** Work to do **
In this exercise, return the whole listing exactly, excluding any images.

# start of Data block

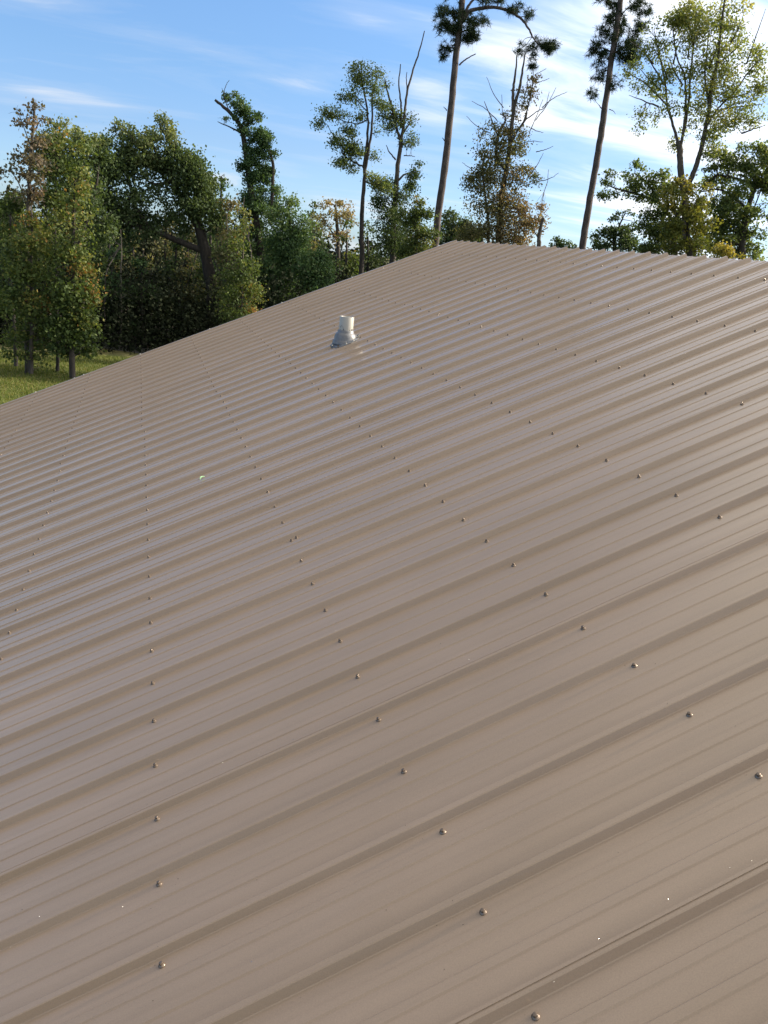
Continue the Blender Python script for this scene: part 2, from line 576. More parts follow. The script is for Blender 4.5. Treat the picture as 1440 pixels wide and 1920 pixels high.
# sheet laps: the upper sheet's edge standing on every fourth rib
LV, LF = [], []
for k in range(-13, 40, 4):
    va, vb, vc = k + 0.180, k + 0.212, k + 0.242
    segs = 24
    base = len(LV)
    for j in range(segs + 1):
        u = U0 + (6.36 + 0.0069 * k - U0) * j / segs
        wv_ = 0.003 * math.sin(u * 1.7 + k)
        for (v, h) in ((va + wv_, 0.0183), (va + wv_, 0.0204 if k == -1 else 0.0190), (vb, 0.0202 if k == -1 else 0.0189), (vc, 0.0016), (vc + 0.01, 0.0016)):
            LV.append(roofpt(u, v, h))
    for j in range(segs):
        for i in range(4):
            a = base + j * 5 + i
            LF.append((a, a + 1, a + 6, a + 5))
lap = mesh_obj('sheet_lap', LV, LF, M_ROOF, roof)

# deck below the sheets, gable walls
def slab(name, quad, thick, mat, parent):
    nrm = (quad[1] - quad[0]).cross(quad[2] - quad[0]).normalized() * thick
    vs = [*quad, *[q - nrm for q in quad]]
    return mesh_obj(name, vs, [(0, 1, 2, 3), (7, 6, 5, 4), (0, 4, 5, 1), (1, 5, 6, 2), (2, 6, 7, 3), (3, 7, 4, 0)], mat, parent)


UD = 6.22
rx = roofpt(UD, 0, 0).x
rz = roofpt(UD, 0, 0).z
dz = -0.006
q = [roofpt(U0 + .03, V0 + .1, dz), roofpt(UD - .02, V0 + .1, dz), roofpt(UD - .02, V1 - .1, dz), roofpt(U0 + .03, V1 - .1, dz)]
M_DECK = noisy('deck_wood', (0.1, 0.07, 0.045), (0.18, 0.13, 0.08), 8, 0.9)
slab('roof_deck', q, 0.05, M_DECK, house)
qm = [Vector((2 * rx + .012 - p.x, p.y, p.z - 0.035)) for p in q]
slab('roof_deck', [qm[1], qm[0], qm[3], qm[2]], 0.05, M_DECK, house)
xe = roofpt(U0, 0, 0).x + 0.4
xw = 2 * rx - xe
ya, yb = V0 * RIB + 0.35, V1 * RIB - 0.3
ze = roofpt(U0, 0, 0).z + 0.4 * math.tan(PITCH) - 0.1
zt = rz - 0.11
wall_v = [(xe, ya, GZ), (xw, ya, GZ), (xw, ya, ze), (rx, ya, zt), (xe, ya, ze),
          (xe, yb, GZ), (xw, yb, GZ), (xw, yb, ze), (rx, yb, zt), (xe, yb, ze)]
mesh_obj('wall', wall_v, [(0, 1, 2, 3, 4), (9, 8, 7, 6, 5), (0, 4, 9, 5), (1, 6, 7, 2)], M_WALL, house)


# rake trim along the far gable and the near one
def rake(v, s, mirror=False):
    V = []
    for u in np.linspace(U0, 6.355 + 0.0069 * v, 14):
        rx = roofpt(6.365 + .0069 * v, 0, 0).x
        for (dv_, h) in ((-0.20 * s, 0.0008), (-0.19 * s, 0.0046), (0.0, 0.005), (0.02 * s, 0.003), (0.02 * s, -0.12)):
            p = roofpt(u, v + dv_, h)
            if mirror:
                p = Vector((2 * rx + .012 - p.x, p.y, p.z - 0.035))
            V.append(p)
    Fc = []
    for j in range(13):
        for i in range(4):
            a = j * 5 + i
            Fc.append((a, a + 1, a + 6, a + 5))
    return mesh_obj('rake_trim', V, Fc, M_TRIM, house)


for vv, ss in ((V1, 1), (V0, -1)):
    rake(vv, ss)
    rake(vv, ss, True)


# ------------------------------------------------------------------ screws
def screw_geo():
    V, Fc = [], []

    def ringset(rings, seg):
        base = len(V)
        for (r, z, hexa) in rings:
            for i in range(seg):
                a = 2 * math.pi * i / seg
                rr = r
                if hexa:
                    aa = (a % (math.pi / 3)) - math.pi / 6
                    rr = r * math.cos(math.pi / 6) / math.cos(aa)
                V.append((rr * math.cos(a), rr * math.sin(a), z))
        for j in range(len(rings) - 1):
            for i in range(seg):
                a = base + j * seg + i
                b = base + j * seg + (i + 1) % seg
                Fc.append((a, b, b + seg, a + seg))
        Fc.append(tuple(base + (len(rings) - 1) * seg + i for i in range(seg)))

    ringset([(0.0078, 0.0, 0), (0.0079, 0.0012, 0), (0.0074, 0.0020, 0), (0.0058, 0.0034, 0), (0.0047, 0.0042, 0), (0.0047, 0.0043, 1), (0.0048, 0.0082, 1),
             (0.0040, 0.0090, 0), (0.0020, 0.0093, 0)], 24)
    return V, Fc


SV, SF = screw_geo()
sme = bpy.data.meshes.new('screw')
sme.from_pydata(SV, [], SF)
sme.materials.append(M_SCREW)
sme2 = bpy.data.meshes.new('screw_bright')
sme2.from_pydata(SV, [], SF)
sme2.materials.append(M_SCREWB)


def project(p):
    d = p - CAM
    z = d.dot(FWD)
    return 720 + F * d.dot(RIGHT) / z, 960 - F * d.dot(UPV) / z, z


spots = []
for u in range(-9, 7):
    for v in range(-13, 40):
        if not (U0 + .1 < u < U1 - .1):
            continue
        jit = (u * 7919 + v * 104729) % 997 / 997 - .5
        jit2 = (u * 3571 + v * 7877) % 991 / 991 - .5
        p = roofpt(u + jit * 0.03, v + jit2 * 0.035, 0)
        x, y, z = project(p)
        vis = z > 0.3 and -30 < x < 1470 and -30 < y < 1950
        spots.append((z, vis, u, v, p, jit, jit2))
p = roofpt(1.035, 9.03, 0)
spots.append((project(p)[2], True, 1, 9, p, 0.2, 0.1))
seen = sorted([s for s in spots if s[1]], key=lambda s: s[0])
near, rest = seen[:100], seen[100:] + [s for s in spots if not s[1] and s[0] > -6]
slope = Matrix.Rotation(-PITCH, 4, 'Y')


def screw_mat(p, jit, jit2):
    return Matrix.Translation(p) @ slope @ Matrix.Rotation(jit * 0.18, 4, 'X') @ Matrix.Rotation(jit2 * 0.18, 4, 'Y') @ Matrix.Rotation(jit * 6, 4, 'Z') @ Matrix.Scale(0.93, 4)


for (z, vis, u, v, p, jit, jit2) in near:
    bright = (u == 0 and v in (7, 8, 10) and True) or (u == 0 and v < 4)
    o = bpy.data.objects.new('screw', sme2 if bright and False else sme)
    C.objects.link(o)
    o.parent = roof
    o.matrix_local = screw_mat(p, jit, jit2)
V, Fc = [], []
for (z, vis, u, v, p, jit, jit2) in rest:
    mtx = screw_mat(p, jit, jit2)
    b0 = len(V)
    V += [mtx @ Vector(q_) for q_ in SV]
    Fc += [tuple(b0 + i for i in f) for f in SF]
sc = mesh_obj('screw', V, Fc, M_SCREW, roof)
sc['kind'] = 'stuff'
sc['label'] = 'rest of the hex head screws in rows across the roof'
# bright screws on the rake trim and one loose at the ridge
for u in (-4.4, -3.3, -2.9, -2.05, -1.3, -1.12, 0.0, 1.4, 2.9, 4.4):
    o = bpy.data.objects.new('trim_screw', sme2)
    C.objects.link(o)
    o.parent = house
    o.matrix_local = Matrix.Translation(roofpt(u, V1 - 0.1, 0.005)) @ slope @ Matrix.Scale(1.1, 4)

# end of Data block

** Output of the exercise **
Continue the Blender Python script for this scene: part 2, from line 576. More parts follow. The script is for Blender 4.5. Treat the picture as 1440 pixels wide and 1920 pixels high.
# sheet laps: the upper sheet's edge standing on every fourth rib
LV, LF = [], []
for k in range(-13, 40, 4):
    va, vb, vc = k + 0.180, k + 0.212, k + 0.242
    segs = 24
    base = len(LV)
    for j in range(segs + 1):
        u = U0 + (6.36 + 0.0069 * k - U0) * j / segs
        wv_ = 0.003 * math.sin(u * 1.7 + k)
        for (v, h) in ((va + wv_, 0.0183), (va + wv_, 0.0204 if k == -1 else 0.0190), (vb, 0.0202 if k == -1 else 0.0189), (vc, 0.0016), (vc + 0.01, 0.0016)):
            LV.append(roofpt(u, v, h))
    for j in range(segs):
        for i in range(4):
            a = base + j * 5 + i
            LF.append((a, a + 1, a + 6, a + 5))
lap = mesh_obj('sheet_lap', LV, LF, M_ROOF, roof)

# deck below the sheets, gable walls
def slab(name, quad, thick, mat, parent):
    nrm = (quad[1] - quad[0]).cross(quad[2] - quad[0]).normalized() * thick
    vs = [*quad, *[q - nrm for q in quad]]
    return mesh_obj(name, vs, [(0, 1, 2, 3), (7, 6, 5, 4), (0, 4, 5, 1), (1, 5, 6, 2), (2, 6, 7, 3), (3, 7, 4, 0)], mat, parent)


UD = 6.22
rx = roofpt(UD, 0, 0).x
rz = roofpt(UD, 0, 0).z
dz = -0.006
q = [roofpt(U0 + .03, V0 + .1, dz), roofpt(UD - .02, V0 + .1, dz), roofpt(UD - .02, V1 - .1, dz), roofpt(U0 + .03, V1 - .1, dz)]
M_DECK = noisy('deck_wood', (0.1, 0.07, 0.045), (0.18, 0.13, 0.08), 8, 0.9)
slab('roof_deck', q, 0.05, M_DECK, house)
qm = [Vector((2 * rx + .012 - p.x, p.y, p.z - 0.035)) for p in q]
slab('roof_deck', [qm[1], qm[0], qm[3], qm[2]], 0.05, M_DECK, house)
xe = roofpt(U0, 0, 0).x + 0.4
xw = 2 * rx - xe
ya, yb = V0 * RIB + 0.35, V1 * RIB - 0.3
ze = roofpt(U0, 0, 0).z + 0.4 * math.tan(PITCH) - 0.1
zt = rz - 0.11
wall_v = [(xe, ya, GZ), (xw, ya, GZ), (xw, ya, ze), (rx, ya, zt), (xe, ya, ze),
          (xe, yb, GZ), (xw, yb, GZ), (xw, yb, ze), (rx, yb, zt), (xe, yb, ze)]
mesh_obj('wall', wall_v, [(0, 1, 2, 3, 4), (9, 8, 7, 6, 5), (0, 4, 9, 5), (1, 6, 7, 2)], M_WALL, house)


# rake trim along the far gable and the near one
def rake(v, s, mirror=False):
    V = []
    for u in np.linspace(U0, 6.355 + 0.0069 * v, 14):
        rx = roofpt(6.365 + .0069 * v, 0, 0).x
        for (dv_, h) in ((-0.20 * s, 0.0008), (-0.19 * s, 0.0046), (0.0, 0.005), (0.02 * s, 0.003), (0.02 * s, -0.12)):
            p = roofpt(u, v + dv_, h)
            if mirror:
                p = Vector((2 * rx + .012 - p.x, p.y, p.z - 0.035))
            V.append(p)
    Fc = []
    for j in range(13):
        for i in range(4):
            a = j * 5 + i
            Fc.append((a, a + 1, a + 6, a + 5))
    return mesh_obj('rake_trim', V, Fc, M_TRIM, house)


for vv, ss in ((V1, 1), (V0, -1)):
    rake(vv, ss)
    rake(vv, ss, True)


# ------------------------------------------------------------------ screws
def screw_geo():
    V, Fc = [], []

    def ringset(rings, seg):
        base = len(V)
        for (r, z, hexa) in rings:
            for i in range(seg):
                a = 2 * math.pi * i / seg
                rr = r
                if hexa:
                    aa = (a % (math.pi / 3)) - math.pi / 6
                    rr = r * math.cos(math.pi / 6) / math.cos(aa)
                V.append((rr * math.cos(a), rr * math.sin(a), z))
        for j in range(len(rings) - 1):
            for i in range(seg):
                a = base + j * seg + i
                b = base + j * seg + (i + 1) % seg
                Fc.append((a, b, b + seg, a + seg))
        Fc.append(tuple(base + (len(rings) - 1) * seg + i for i in range(seg)))

    ringset([(0.0078, 0.0, 0), (0.0079, 0.0012, 0), (0.0074, 0.0020, 0), (0.0058, 0.0034, 0), (0.0047, 0.0042, 0), (0.0047, 0.0043, 1), (0.0048, 0.0082, 1),
             (0.0040, 0.0090, 0), (0.0020, 0.0093, 0)], 24)
    return V, Fc


SV, SF = screw_geo()
sme = bpy.data.meshes.new('screw')
sme.from_pydata(SV, [], SF)
sme.materials.append(M_SCREW)
sme2 = bpy.data.meshes.new('screw_bright')
sme2.from_pydata(SV, [], SF)
sme2.materials.append(M_SCREWB)


def project(p):
    d = p - CAM
    z = d.dot(FWD)
    return 720 + F * d.dot(RIGHT) / z, 960 - F * d.dot(UPV) / z, z


spots = []
for u in range(-9, 7):
    for v in range(-13, 40):
        if not (U0 + .1 < u < U1 - .1):
            continue
        jit = (u * 7919 + v * 104729) % 997 / 997 - .5
        jit2 = (u * 3571 + v * 7877) % 991 / 991 - .5
        p = roofpt(u + jit * 0.03, v + jit2 * 0.035, 0)
        x, y, z = project(p)
        vis = z > 0.3 and -30 < x < 1470 and -30 < y < 1950
        spots.append((z, vis, u, v, p, jit, jit2))
p = roofpt(1.035, 9.03, 0)
spots.append((project(p)[2], True, 1, 9, p, 0.2, 0.1))
seen = sorted([s for s in spots if s[1]], key=lambda s: s[0])
near, rest = seen[:100], seen[100:] + [s for s in spots if not s[1] and s[0] > -6]
slope = Matrix.Rotation(-PITCH, 4, 'Y')


def screw_mat(p, jit, jit2):
    return Matrix.Translation(p) @ slope @ Matrix.Rotation(jit * 0.18, 4, 'X') @ Matrix.Rotation(jit2 * 0.18, 4, 'Y') @ Matrix.Rotation(jit * 6, 4, 'Z') @ Matrix.Scale(0.93, 4)


for (z, vis, u, v, p, jit, jit2) in near:
    bright = (u == 0 and v in (7, 8, 10) and True) or (u == 0 and v < 4)
    o = bpy.data.objects.new('screw', sme2 if bright and False else sme)
    C.objects.link(o)
    o.parent = roof
    o.matrix_local = screw_mat(p, jit, jit2)
V, Fc = [], []
for (z, vis, u, v, p, jit, jit2) in rest:
    mtx = screw_mat(p, jit, jit2)
    b0 = len(V)
    V += [mtx @ Vector(q_) for q_ in SV]
    Fc += [tuple(b0 + i for i in f) for f in SF]
sc = mesh_obj('screw', V, Fc, M_SCREW, roof)
sc['kind'] = 'stuff'
sc['label'] = 'rest of the hex head screws in rows across the roof'
# bright screws on the rake trim and one loose at the ridge
for u in (-4.4, -3.3, -2.9, -2.05, -1.3, -1.12, 0.0, 1.4, 2.9, 4.4):
    o = bpy.data.objects.new('trim_screw', sme2)
    C.objects.link(o)
    o.parent = house
    o.matrix_local = Matrix.Translation(roofpt(u, V1 - 0.1, 0.005)) @ slope @ Matrix.Scale(1.1, 4)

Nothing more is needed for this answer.